Dee Dee Ramone (real name Douglas Colvin) played bass and wrote songs for a band called the Ramones at the forefront of a ground breaking development in rock and roll—punk rock. The band formed in the early 1970s in Forest Hills, Queens, where the founders were neighbors, and went on to burn lasting currents in American rock culture.
Dee Dee was the Ramones’ “house junkie”, developing the worst substance abuse problems among that famously dysfunctional family, and his writing style exposes his varied life like a raw nerve, as may be said of the many (largely autobiographical) songs he wrote for that band. His childhood in Germany as an army brat was the inspiration for songs like “Blitzkrieg Bop” while “Teenage Lobotomy” details a slap-happy postmodern teenage outlook.

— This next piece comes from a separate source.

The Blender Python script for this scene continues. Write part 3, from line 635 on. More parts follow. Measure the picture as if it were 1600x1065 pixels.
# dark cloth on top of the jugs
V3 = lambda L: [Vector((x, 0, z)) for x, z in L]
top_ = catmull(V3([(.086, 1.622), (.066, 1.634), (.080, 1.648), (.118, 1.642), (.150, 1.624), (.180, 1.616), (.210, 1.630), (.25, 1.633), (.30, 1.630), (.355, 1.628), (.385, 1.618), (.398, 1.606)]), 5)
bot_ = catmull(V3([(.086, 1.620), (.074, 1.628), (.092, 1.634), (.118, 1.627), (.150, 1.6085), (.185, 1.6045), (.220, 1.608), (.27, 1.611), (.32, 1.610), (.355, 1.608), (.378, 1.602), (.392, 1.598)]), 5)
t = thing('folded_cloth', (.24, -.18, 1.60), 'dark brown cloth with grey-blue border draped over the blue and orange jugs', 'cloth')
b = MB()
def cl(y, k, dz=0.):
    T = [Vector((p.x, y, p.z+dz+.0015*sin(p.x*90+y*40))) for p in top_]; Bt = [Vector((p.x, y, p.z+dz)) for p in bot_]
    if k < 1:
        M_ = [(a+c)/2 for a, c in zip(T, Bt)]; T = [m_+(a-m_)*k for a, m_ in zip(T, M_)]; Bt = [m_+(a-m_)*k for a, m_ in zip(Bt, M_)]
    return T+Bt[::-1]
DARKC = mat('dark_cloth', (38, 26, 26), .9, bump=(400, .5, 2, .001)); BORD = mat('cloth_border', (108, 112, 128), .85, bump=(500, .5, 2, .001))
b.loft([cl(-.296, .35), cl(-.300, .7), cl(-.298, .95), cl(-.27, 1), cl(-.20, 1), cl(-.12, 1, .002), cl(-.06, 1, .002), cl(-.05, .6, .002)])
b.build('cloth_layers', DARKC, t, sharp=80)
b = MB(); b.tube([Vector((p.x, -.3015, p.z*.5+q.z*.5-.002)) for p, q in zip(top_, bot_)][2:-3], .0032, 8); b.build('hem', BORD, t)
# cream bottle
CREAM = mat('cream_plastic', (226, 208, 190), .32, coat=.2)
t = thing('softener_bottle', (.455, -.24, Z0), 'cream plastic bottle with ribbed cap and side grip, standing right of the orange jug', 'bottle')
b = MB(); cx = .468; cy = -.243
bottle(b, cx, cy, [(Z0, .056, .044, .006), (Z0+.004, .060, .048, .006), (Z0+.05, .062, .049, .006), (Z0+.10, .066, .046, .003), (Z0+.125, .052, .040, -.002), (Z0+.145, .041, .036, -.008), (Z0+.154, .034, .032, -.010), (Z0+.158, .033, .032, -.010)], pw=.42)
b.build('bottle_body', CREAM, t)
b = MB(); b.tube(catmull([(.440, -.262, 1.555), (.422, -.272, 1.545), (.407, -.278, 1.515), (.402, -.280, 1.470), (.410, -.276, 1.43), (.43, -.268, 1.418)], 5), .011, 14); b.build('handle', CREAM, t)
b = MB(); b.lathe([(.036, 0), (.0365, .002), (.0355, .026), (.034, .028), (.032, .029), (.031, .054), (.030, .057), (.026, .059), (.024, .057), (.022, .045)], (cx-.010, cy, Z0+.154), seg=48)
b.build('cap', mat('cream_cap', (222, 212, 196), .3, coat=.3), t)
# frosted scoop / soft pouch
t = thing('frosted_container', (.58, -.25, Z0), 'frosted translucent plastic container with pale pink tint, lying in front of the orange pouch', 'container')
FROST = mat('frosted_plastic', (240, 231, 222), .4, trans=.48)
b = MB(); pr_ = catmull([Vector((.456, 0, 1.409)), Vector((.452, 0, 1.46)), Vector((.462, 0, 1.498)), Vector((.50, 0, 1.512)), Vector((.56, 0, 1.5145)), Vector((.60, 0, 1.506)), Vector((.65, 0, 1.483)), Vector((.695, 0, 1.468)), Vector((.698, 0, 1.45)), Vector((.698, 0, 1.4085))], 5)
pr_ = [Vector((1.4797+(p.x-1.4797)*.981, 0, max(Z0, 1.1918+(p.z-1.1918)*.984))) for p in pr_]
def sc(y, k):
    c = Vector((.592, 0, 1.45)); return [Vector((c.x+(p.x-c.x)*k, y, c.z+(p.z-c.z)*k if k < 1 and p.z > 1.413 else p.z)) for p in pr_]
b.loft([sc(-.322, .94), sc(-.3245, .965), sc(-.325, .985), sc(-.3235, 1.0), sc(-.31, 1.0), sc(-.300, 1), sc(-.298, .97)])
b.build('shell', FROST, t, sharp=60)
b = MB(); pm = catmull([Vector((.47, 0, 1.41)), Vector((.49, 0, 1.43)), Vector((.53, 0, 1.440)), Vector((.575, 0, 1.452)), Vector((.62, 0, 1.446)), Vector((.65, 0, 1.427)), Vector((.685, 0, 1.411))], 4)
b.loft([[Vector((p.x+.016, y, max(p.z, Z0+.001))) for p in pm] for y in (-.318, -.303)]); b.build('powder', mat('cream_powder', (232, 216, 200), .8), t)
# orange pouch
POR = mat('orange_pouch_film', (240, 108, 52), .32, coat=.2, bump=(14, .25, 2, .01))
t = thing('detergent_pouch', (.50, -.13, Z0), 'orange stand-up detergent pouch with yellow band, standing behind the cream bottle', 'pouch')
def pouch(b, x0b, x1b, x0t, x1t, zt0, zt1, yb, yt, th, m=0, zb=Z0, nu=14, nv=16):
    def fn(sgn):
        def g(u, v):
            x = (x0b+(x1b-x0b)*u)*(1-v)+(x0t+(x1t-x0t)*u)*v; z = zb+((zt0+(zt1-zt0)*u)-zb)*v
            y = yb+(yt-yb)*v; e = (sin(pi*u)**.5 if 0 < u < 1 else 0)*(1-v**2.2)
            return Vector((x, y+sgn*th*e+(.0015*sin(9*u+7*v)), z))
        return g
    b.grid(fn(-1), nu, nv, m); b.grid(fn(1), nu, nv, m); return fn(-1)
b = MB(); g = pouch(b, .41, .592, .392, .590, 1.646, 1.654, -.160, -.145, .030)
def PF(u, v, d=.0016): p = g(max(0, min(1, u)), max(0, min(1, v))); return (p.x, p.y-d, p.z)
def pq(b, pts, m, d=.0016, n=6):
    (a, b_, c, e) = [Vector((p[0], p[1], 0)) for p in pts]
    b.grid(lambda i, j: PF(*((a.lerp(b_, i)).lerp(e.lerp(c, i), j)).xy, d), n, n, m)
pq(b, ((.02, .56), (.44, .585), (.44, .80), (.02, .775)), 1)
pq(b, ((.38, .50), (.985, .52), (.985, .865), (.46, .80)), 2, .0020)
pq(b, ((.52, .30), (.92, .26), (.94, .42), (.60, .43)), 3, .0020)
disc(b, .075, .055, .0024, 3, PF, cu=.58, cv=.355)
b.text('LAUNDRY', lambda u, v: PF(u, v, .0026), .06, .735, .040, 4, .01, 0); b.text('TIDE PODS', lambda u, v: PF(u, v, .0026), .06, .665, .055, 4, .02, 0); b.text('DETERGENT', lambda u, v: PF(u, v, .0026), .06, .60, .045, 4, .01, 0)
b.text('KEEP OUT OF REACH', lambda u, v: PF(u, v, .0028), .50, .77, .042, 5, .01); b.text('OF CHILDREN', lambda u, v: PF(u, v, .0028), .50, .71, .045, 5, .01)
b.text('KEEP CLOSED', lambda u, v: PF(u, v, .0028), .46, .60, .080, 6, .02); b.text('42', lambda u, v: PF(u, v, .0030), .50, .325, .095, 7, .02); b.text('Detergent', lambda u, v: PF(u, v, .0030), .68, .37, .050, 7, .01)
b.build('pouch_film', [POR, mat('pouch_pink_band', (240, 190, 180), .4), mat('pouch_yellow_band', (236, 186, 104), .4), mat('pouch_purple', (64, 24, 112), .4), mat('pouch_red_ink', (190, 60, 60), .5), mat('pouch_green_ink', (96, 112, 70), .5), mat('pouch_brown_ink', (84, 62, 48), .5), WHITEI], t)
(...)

Fans might complain his narrative falls short of an exhaustive or accurate history of the band, but Lobotomy is also the story of Dee Dee’s lifelong struggle with heroin addiction and final victory over that monkey, which coincided with the arrival of a new Argentine girlfriend Barbara, later to marry him, and his regained self-respect after breaking out of the self-regulating cocoon of Ramones membership. As often happens in such cases, this apparent liberty turned out a mirage (Dee Dee died of a heroin overdose in 2002). Nevertheless, rather than bogging down in tedium like some other accounts of addiction, Dee Dee’s wry humor captures an exciting and dangerous mood in creative culture increasingly lost to corporate attempts at homogenizing buyers.